Tactical innovation happens all the time without one even noticing it as it is all about organic growth; refinement and tinkering to come up with the optimum set-up for a team.
Thus, certain types of player tend to fade away from existence. The goal-hanging centre forward became extinct with the advent of the offside law. The inside half disappeared as the game become more defence and less gung-ho and so on.
Bringing the idea to the modern era, one positional quirk that appears to have left the world of football is the centre forward that could also play at centre back.
In my younger days, playing on Championship Manager 97/98 (surely the 21st century equivalent of being really good at pool to define a misspent youth), I was always intrigued to see a player with the letters “D/S C” next to them but, when you think about it, it makes sense.
A certain type of centre forward has the same attributes that a centre back has; physicality, above average heading ability and an element of controlled aggression. Furthermore, they would have the added bonus of knowing what runs a fellow member of the striker’s union would be making and what kind of things they don’t like (such as being kicked ten feet up in the air).
The two main examples of this dual ability I always remember are Dion Dublin and Chris Sutton, both of whom started out as centre halfs but became centre forwards by accident after putting in a decent shift up top.

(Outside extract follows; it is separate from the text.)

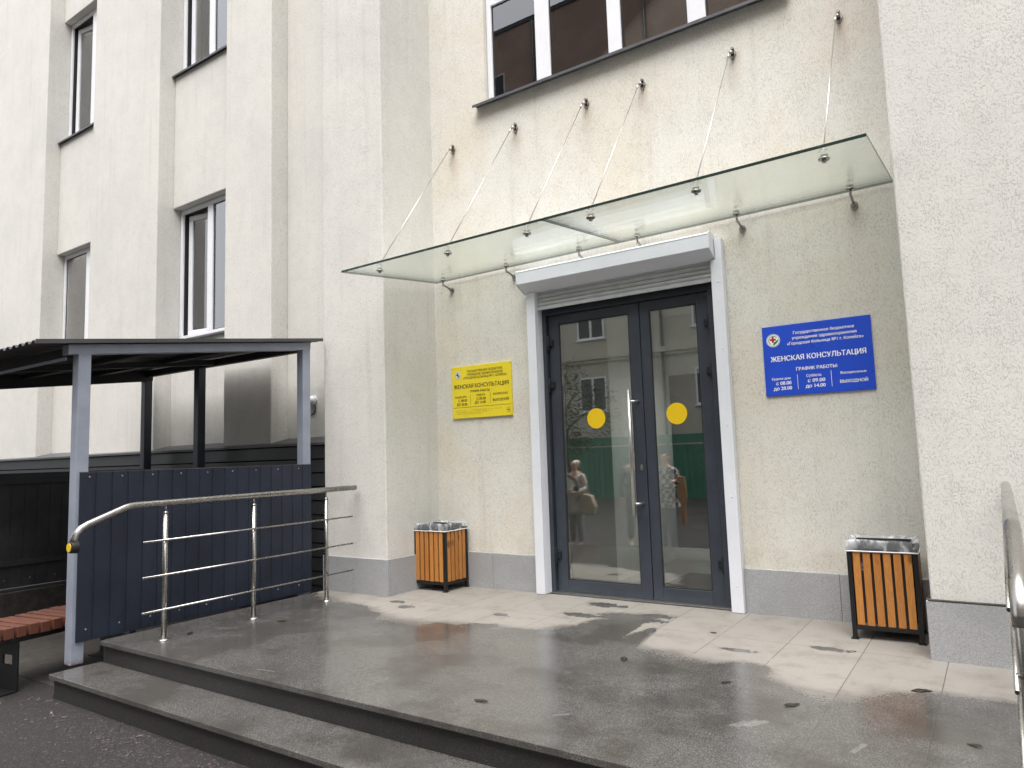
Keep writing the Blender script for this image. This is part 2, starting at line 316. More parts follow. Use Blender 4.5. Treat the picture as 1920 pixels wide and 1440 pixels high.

Both were strikers with a physical presence that gave them the necessary natural tools to fit either role and both were very good in both positions. For example, In the 1997/98 season, they finished joint top scorers (along with Michael Owen) in the Premier League and both finished with over 150 career league goals.
And in the defensive side of their game, Sutton was touted for the England squad for the 1998 World Cup on account of his versatility and a quick Google search can find a Celtic forum discussing what is his best position…in 2006. Meanwhile, Dublin ended his career at centre back before (tangent alert) bizarrely inventing an instrument called “the Dube”
The reference to Michael Owen earlier is not merely a for-the-record fact but his emergence probably accounts for why the “D/S C” disappeared from the game. As the game in England became more reliant on pace rather than physicality and the related emergence of the lone striker systems, the big, cumbersome centre forward became a thing of the past with even the biggest strikers (the Drogbas, Adebayors and Dzekos of this world) having a deceptive turn of pace.
Whilst these players could probably make half-decent centre backs out of themselves, the money swirling around the Premier League now also means the “he’ll do a job” kind of player that could put in a shift in another area of the pitch is now obsolete.
Indeed, the trend even begun to go the other way at one point with defenders being utilised as makeshift target men. Think Robert Huth in the Jose Mourinho days at Chelsea or John O’Shea for Man United, tactical regression rather than evolution for sure.
However, perhaps further down the league system, there are some strikers keeping this fine tradition going. For example, Dave Kitson used to play centre back for Arelsey Town at the start of his career before becoming a centre forward of distinction.